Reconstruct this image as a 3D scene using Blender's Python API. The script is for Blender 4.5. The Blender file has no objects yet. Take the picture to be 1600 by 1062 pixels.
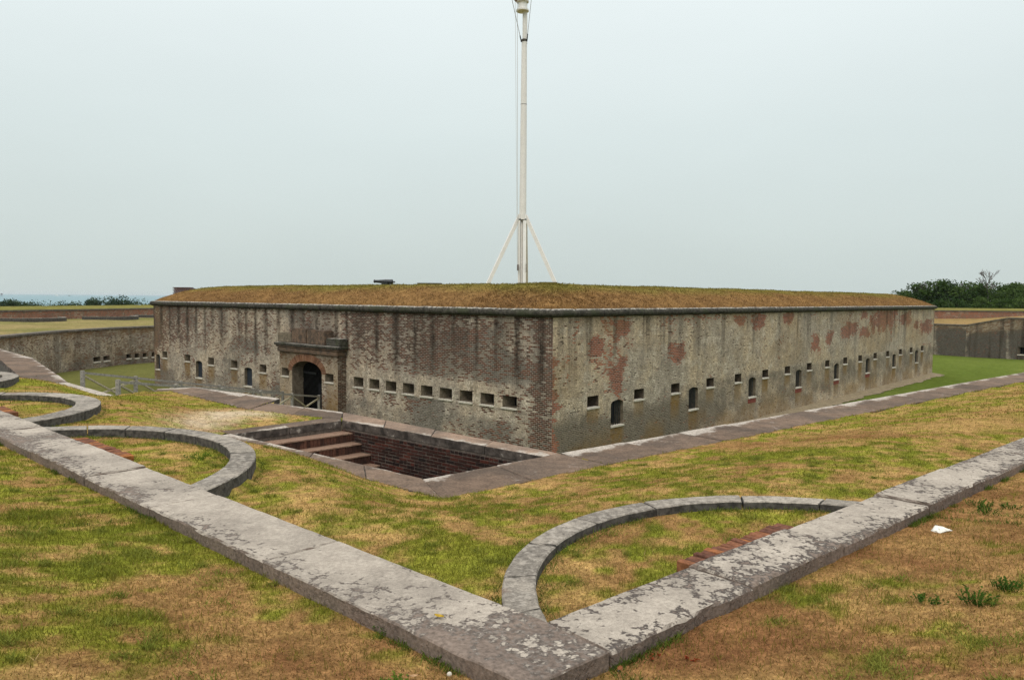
import bpy, bmesh, math, random
import numpy as np
from mathutils import Vector, Matrix, noise as mnoise

random.seed(7)
rng = np.random.default_rng(11)
scene = bpy.context.scene
C = scene.collection
EYE = 2.7

# ------------------------------------------------------------------ camera
cam_d = bpy.data.cameras.new("camera")
cam_d.sensor_width = 36.0
cam_d.lens = 36.0 * 1180.0 / 1600.0
cam_d.clip_start = 0.05
cam_d.clip_end = 60000
cam = bpy.data.objects.new("camera", cam_d)
C.objects.link(cam)
PITCH = math.atan(66.0 / 1180.0)
ROLL = math.atan(0.008)
cam.matrix_world = (Matrix.Translation((0, 0, EYE)) @ Matrix.Rotation(math.pi / 2 - PITCH, 4, 'X')
                    @ Matrix.Rotation(ROLL, 4, 'Z'))
scene.camera = cam

# ------------------------------------------------------------------ sky, sun, exposure
SUN_EL, SUN_AZ = math.radians(50), math.radians(-160)      # azimuth measured from +Y towards +X
world = bpy.data.worlds.new("World")
scene.world = world
world.use_nodes = True
wt = world.node_tree
wt.nodes.clear()
wo = wt.nodes.new("ShaderNodeOutputWorld")
bg = wt.nodes.new("ShaderNodeBackground")
bg.inputs["Strength"].default_value = 0.12
sky = wt.nodes.new("ShaderNodeTexSky")
sky.sky_type = 'NISHITA'
sky.sun_disc = False
sky.sun_elevation = SUN_EL
sky.sun_rotation = SUN_AZ
sky.air_density = 1.0
sky.dust_density = 6.0
sky.ozone_density = 1.0
tc = wt.nodes.new("ShaderNodeTexCoord")
sx = wt.nodes.new("ShaderNodeSeparateXYZ")
wt.links.new(tc.outputs["Generated"], sx.inputs[0])
cr = wt.nodes.new("ShaderNodeValToRGB")
e = cr.color_ramp.elements
e[0].position = 0.0
e[0].color = (0.595, 0.672, 0.652, 1)
e[1].position = 1.0
e[1].color = (2.0, 2.0, 2.0, 1)
for pos, col in ((0.06, (0.63, 0.708, 0.69, 1)), (0.2, (0.715, 0.80, 0.79, 1)), (0.38, (0.86, 0.935, 0.935, 1)), (0.6, (1.45, 1.5, 1.5, 1))):
    k = e.new(pos)
    k.color = col
wt.links.new(sx.outputs["Z"], cr.inputs["Fac"])
nz = wt.nodes.new("ShaderNodeTexNoise")
nz.inputs["Scale"].default_value = 2.2
nz.inputs["Detail"].default_value = 4
mp = wt.nodes.new("ShaderNodeMapping")
mp.inputs["Scale"].default_value = (1, 1, 3)
wt.links.new(tc.outputs["Generated"], mp.inputs[0])
wt.links.new(mp.outputs[0], nz.inputs["Vector"])
nm = wt.nodes.new("ShaderNodeMapRange")
nm.inputs["To Min"].default_value = 8.2
nm.inputs["To Max"].default_value = 9.2
wt.links.new(nz.outputs["Fac"], nm.inputs["Value"])
sc_ = wt.nodes.new("ShaderNodeVectorMath")
sc_.operation = 'SCALE'
wt.links.new(cr.outputs["Color"], sc_.inputs[0])
wt.links.new(nm.outputs[0], sc_.inputs["Scale"])
mixw = wt.nodes.new("ShaderNodeMix")
mixw.data_type = 'RGBA'
mixw.inputs["Factor"].default_value = 0.92
wt.links.new(sky.outputs["Color"], mixw.inputs["A"])
wt.links.new(sc_.outputs[0], mixw.inputs["B"])
wt.links.new(mixw.outputs["Result"], bg.inputs["Color"])
wt.links.new(bg.outputs[0], wo.inputs[0])

sun_d = bpy.data.lights.new("sun", 'SUN')
sun_d.energy = 0.9
sun_d.angle = math.radians(18)
sun_d.color = (1.0, 0.95, 0.87)
sun = bpy.data.objects.new("sun", sun_d)
C.objects.link(sun)
sdir = Vector((math.sin(SUN_AZ) * math.cos(SUN_EL), math.cos(SUN_AZ) * math.cos(SUN_EL), math.sin(SUN_EL)))
sun.rotation_euler = sdir.to_track_quat('Z', 'Y').to_euler()

scene.view_settings.view_transform = 'Standard'
scene.view_settings.look = 'None'
scene.view_settings.exposure = 0.0
scene.view_settings.gamma = 1.0
scene.view_settings.use_curve_mapping = False
scene.cycles.use_denoising = True
scene.cycles.denoising_prefilter = 'NONE'
scene.cycles.max_bounces = 6
scene.cycles.volume_bounces = 0


# ================================================================== helpers
def tag(o, label=None, cat=None, group=None, kind=None):
    if label: o["label"] = label
    if cat: o["category"] = cat
    if group: o["group"] = group
    if kind: o["kind"] = kind
    return o


def thing(name, label, cat, loc=(0, 0, 0), rz=0.0, group=None):
    o = bpy.data.objects.new(name, None)
    o.empty_display_size = 0.2
    C.objects.link(o)
    o.location = loc
    o.rotation_euler = (0, 0, rz)
    return tag(o, label, cat, group)


def mesh(name, V, F, mat=None, uv=None, cols=None, smooth=False):
    me = bpy.data.meshes.new(name)
    me.from_pydata([tuple(v) for v in V], [], F)
    if uv is not None:
        ul = me.uv_layers.new(name="UVMap")
        li = np.empty(len(me.loops), dtype=np.int32)
        me.loops.foreach_get("vertex_index", li)
        ul.data.foreach_set("uv", np.asarray(uv, dtype=np.float32)[li].ravel())
    if cols:
        for cn, arr in cols.items():
            ca = me.color_attributes.new(cn, 'FLOAT_COLOR', 'POINT')
            ca.data.foreach_set("color", np.asarray(arr, dtype=np.float32).ravel())
    if mat: me.materials.append(mat)
    if smooth:
        me.polygons.foreach_set("use_smooth", [True] * len(me.polygons))
    me.update()
    return me


def link(name, me, parent=None, loc=None):
    o = bpy.data.objects.new(name, me)
    C.objects.link(o)
    if loc is not None: o.location = loc
    if parent is not None: o.parent = parent
    return o


def frame(p):
    """world matrix of an object that has not been evaluated yet"""
    M = Matrix.Identity(4)
    while p is not None:
        M = (Matrix.Translation(p.location) @ p.rotation_euler.to_matrix().to_4x4()) @ M
        p = p.parent
    return M


def obj(name, V, F, mat, parent=None, world=None, **k):
    """link a mesh given in world coordinates; under a parent it is stored relative to the parent"""
    if parent is not None:
        inv = frame(parent).inverted()
        V = [inv @ Vector(v) for v in V]
    return link(name, mesh(name, V, F, mat, **k), parent)


class MB:
    """collects shapes into one vertex and face list"""

    def __init__(self):
        self.V, self.F = [], []

    def add(self, V, F):
        b = len(self.V)
        self.V += [tuple(v) for v in V]
        self.F += [tuple(i + b for i in f) for f in F]
        return self

    def box(self, x0, x1, y0, y1, z0, z1, M=None):
        V = [Vector((x, y, z)) for z in (z0, z1) for y in (y0, y1) for x in (x0, x1)]
        if M is not None: V = [M @ v for v in V]
        return self.add(V, [(0, 2, 3, 1), (4, 5, 7, 6), (0, 1, 5, 4), (2, 6, 7, 3), (0, 4, 6, 2), (1, 3, 7, 5)])

    def bar(self, a, b, w, h, up=(0, 0, 1)):
        a, b = Vector(a), Vector(b)
        d = (b - a).normalized()
        s = d.cross(Vector(up))
        if s.length < 1e-4: s = d.cross(Vector((1, 0, 0)))
        s.normalize()
        u = s.cross(d)
        V = []
        for p in (a, b):
            for i, j in ((-1, -1), (1, -1), (1, 1), (-1, 1)):
                V.append(p + s * (i * w / 2) + u * (j * h / 2))
        return self.add(V, [(3, 2, 1, 0), (4, 5, 6, 7), (0, 1, 5, 4), (1, 2, 6, 5), (2, 3, 7, 6), (3, 0, 4, 7)])

    def tube(self, pts, radii, n=8, cap=True):
        pts = [Vector(p) for p in pts]
        rings = []
        for i, p in enumerate(pts):
            d = (pts[min(i + 1, len(pts) - 1)] - pts[max(i - 1, 0)]).normalized()
            s = d.cross(Vector((0, 0, 1)))
            if s.length < 1e-3: s = Vector((1, 0, 0))
            s.normalize()
            u = s.cross(d)
            rings.append([p + (s * math.cos(2 * math.pi * k / n) + u * math.sin(2 * math.pi * k / n)) * radii[i] for k in range(n)])
        V = [v for r in rings for v in r]
        F = []
        for i in range(len(pts) - 1):
            for k in range(n):
                k2 = (k + 1) % n
                F.append((i * n + k, i * n + k2, (i + 1) * n + k2, (i + 1) * n + k))
        if cap:
            F.append(tuple(range(n - 1, -1, -1)))
            F.append(tuple((len(pts) - 1) * n + k for k in range(n)))
        return self.add(V, F)

    def prism(self, poly, z0, z1):
        n = len(poly)
        a = sum(poly[i][0] * poly[(i + 1) % n][1] - poly[(i + 1) % n][0] * poly[i][1] for i in range(n))
        if a < 0: poly = poly[::-1]
        V = [(x, y, z0) for x, y in poly] + [(x, y, z1) for x, y in poly]
        F = [tuple(range(n - 1, -1, -1)), tuple(range(n, 2 * n))]
        F += [(i, (i + 1) % n, n + (i + 1) % n, n + i) for i in range(n)]
        return self.add(V, F)

    def obj(self, name, mat, parent=None, **k):
        return obj(name, self.V, self.F, mat, parent, **k)


def _hash(ix, iy, seed):
    h = (ix.astype(np.int64) * 374761393 + iy.astype(np.int64) * 668265263 + seed * 974634777) & 0xffffffff
    h = ((h ^ (h >> 13)) * 1274126177) & 0xffffffff
    return ((h ^ (h >> 16)) & 0xffff) / 65535.0


def vnoise(x, y, seed=0):
    x, y = np.asarray(x, float), np.asarray(y, float)
    ix, iy = np.floor(x), np.floor(y)
    fx, fy = x - ix, y - iy
    fx, fy = fx * fx * (3 - 2 * fx), fy * fy * (3 - 2 * fy)
    a, b = _hash(ix, iy, seed), _hash(ix + 1, iy, seed)
    c, d = _hash(ix, iy + 1, seed), _hash(ix + 1, iy + 1, seed)
    return (a * (1 - fx) + b * fx) * (1 - fy) + (c * (1 - fx) + d * fx) * fy


def fbm(x, y, seed=0, oct=4):
    s, amp, tot = 0, 1.0, 0
    for i in range(oct):
        s = s + amp * vnoise(np.asarray(x) * 2 ** i + 17.3 * i, np.asarray(y) * 2 ** i - 9.1 * i, seed + i)
        tot += amp
        amp *= 0.5
    return s / tot


def sstep(a, b, x):
    t = np.clip((np.asarray(x, float) - a) / (b - a), 0, 1)
    return t * t * (3 - 2 * t)


def inpoly(x, y, poly):
    x, y = np.asarray(x, float), np.asarray(y, float)
    r = np.zeros(x.shape, bool)
    n = len(poly)
    for i in range(n):
        x0, y0 = poly[i]
        x1, y1 = poly[(i + 1) % n]
        if y0 == y1: continue
        c = ((y0 > y) != (y1 > y)) & (x < (x1 - x0) * (y - y0) / (y1 - y0) + x0)
        r ^= c
    return r


def dseg(x, y, a, b):
    ax, ay = a
    dx, dy = b[0] - ax, b[1] - ay
    t = np.clip(((x - ax) * dx + (y - ay) * dy) / (dx * dx + dy * dy), 0, 1)
    return np.hypot(x - ax - t * dx, y - ay - t * dy)


def dpoly(x, y, poly):
    d = np.full(np.shape(x), 1e9)
    for i in range(len(poly)):
        d = np.minimum(d, dseg(x, y, poly[i], poly[(i + 1) % len(poly)]))
    return np.where(inpoly(x, y, poly), 0, d)


# ------------------------------------------------------------------ material helpers
def newmat(name):
    m = bpy.data.materials.new(name)
    m.use_nodes = True
    t = m.node_tree
    t.nodes.clear()
    out = t.nodes.new("ShaderNodeOutputMaterial")
    return m, t, out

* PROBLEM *
Restate each line from the start of the listing through the line bearing "scene.camera = cam" word for word. Drop the pictures.

* CORRECT RESPONSE *
Reconstruct this image as a 3D scene using Blender's Python API. The script is for Blender 4.5. The Blender file has no objects yet. Take the picture to be 1600 by 1062 pixels.
import bpy, bmesh, math, random
import numpy as np
from mathutils import Vector, Matrix, noise as mnoise

random.seed(7)
rng = np.random.default_rng(11)
scene = bpy.context.scene
C = scene.collection
EYE = 2.7

# ------------------------------------------------------------------ camera
cam_d = bpy.data.cameras.new("camera")
cam_d.sensor_width = 36.0
cam_d.lens = 36.0 * 1180.0 / 1600.0
cam_d.clip_start = 0.05
cam_d.clip_end = 60000
cam = bpy.data.objects.new("camera", cam_d)
C.objects.link(cam)
PITCH = math.atan(66.0 / 1180.0)
ROLL = math.atan(0.008)
cam.matrix_world = (Matrix.Translation((0, 0, EYE)) @ Matrix.Rotation(math.pi / 2 - PITCH, 4, 'X')
                    @ Matrix.Rotation(ROLL, 4, 'Z'))
scene.camera = cam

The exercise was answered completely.